Sunday, May 13, 2012

Graduation 2012 -- a big year for the college




The Unity College 2012 Commencement Ceremony was held yesterday. This was a very large graduating class, just over 140 students, our largest ever. Although the number walking across the stage today, would have included a few December 2011 grads, students on the "five-year plan," and some transfers, this large number of graduates still represents a very high level of student success for the entering class four years ago.

That would have been the Fall Semester of 2008 when these students matriculated to Unity College. According to the college's records, there 194 students in that entering cohort. If you assume about 20 or 30 of yesterday's 140 were either transfers or December grads, that's still over a fifty percent graduation rate.

Fifty percent is a very high graduation rate for any institution of higher education. Most have rates down in the forties or thirties.

The low rates generally happen because students flunk or drop out in very high numbers, or move on to other colleges. Mostly, life happens and students decide to do something else, like get married or take a job. The key is "retention", by which we generally mean that students survive their first year of college and stay at the same college until their second year. Students that make it to their second year will generally survive until graduation.

Unity College has had for several years now a very high first to second year retention rate of over seventy percent, and this is now beginning to affect the graduation rate, as it naturally would. Yesterday's graduation occurred precisely three years after the 2008 cohort registered a previously unheard-of seventy-five percent retention rate. Hence my estimated fifty percent graduation rate.

That number seems rather optimistic, so I'm not going to bank on it until the "official" numbers from the Registrar's Office come out later this summer, but at first blush it seems that the number will be rather good. Of course, this represents an awful lot of hard work from students, faculty and staff. I'd like to think it also represents our efforts in curriculum improvement in the mid-part of the 2000s, when the faculty of Unity College strove to bring the degree majors more in line with the liberal arts and sciences standard by reducing specialized classes and emphasizing instead electives, general education, and student choice. In particular, this class of 2008 would have benefited from a mid-decadal curriculum improvement drive we called "40-40-40," which aimed to reduce some of our previously very specialized degree programs, with as many as sixty or seventy or even eighty credits in the major, and a very high resultant drop-out rate, to programs more in keeping with the liberal arts standard, and forty credits in each of general education, the degree major itself, and free electives. The 40-40-40 program is ancient college history right now, but my ancient faculty perspective remembers that the cohort of 2008 would have been only the second or third cohort to experience the new curriculum. We also made a lot of efforts to add value in the form of improved programming, field trips and other experiential pedagogy, and the like.
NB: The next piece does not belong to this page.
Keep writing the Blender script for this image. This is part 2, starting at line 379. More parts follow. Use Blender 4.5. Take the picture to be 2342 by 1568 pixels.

The list of attempted improvements big and small is too numerous to mention here.

I guess what I'm trying to say is that, in perspective, all that work seems to have paid off!

Among the "fifty-percenters" were several sterling students that I knew very well. Above, graduate and recent student in PS 3003 Energy and Energy Efficiency, Kristie Smith shows off her solar-powered mortarboard, while Student Government President  and recent student in Economics of Resource Conservation and Sustainability Amy Kennedy leads the column of graduates in the march to the stage, and gives her presidential address.

As Faculty Moderator of Unity College, I was on stage and got to shake the hand of every graduate. I'm pleased to say I knew nearly of their names, having had most in my classes at one time or another. Nine were my own advisees.

Congratulations to all the 2012 graduates, good luck with the job hunt, and have a great summer!